(WHAT TO DO):
Return, unaltered, every line from the beginning of the material below up to and including the one with "COL = S.collection".

[Entries from a dataset]
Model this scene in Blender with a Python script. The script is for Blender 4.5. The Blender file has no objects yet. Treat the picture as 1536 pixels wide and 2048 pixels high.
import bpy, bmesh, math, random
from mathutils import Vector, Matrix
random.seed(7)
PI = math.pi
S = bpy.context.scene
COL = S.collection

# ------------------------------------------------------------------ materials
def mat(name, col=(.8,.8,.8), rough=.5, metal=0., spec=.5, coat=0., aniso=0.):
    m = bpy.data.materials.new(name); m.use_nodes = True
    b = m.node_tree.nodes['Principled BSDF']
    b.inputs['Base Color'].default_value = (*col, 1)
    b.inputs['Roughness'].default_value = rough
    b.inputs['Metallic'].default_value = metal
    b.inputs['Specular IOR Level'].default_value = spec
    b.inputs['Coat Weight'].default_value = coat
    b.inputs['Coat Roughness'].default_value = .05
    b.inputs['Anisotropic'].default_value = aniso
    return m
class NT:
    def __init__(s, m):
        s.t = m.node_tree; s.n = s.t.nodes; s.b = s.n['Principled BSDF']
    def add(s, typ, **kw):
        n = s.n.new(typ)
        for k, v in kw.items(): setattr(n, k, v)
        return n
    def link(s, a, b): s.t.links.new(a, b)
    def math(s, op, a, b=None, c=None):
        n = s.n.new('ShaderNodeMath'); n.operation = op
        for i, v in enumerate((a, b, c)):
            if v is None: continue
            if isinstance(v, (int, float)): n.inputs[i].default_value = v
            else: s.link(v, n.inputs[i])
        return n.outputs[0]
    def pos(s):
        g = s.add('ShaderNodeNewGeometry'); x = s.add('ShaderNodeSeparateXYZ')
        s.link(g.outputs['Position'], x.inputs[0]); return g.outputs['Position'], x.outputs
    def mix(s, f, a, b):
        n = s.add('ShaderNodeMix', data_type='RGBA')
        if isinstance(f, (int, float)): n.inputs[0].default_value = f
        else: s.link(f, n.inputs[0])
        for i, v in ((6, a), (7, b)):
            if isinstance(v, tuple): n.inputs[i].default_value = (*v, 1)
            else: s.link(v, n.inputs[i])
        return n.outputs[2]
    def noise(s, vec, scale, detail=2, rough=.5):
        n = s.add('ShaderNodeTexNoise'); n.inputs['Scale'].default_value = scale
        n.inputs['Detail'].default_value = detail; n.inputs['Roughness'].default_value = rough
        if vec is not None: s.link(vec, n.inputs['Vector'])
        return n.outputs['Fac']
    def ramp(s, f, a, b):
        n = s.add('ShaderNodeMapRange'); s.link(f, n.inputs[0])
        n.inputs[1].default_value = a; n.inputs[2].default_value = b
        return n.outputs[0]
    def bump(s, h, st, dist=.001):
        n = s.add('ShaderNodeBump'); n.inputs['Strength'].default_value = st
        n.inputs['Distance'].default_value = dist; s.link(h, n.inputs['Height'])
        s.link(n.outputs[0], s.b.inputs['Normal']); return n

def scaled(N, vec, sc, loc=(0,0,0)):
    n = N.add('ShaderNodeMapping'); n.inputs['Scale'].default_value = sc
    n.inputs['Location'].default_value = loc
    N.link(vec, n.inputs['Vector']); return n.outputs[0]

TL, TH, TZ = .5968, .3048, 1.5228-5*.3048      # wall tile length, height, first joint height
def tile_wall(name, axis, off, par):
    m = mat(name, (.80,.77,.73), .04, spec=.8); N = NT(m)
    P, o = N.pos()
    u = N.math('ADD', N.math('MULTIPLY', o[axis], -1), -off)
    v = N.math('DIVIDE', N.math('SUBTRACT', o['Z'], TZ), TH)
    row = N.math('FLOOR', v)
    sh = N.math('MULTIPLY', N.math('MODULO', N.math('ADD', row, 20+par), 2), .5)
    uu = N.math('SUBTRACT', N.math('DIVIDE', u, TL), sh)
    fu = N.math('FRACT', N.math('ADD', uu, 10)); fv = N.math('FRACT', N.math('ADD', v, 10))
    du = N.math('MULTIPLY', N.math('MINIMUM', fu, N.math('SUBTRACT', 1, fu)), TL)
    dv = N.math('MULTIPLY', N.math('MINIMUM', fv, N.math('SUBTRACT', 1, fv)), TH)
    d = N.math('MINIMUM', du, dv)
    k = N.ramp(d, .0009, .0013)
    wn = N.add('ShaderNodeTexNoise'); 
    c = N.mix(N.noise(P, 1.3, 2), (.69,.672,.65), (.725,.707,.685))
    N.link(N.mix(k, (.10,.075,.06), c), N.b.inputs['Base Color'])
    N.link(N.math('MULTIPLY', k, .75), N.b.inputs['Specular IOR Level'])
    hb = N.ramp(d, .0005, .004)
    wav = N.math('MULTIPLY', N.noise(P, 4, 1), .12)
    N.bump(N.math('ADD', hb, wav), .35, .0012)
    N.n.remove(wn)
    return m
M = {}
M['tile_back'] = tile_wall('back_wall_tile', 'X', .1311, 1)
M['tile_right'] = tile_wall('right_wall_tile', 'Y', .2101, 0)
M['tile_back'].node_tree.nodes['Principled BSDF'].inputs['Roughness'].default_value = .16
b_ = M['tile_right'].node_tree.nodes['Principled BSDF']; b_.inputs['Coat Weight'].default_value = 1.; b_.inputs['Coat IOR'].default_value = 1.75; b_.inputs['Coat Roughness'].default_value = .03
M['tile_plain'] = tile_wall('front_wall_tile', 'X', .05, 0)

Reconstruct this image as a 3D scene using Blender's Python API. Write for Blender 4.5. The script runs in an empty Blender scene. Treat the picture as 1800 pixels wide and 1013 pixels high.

(SOLUTION TO THE PROBLEM):
Model this scene in Blender with a Python script. The script is for Blender 4.5. The Blender file has no objects yet. Treat the picture as 1536 pixels wide and 2048 pixels high.
import bpy, bmesh, math, random
from mathutils import Vector, Matrix
random.seed(7)
PI = math.pi
S = bpy.context.scene
COL = S.collection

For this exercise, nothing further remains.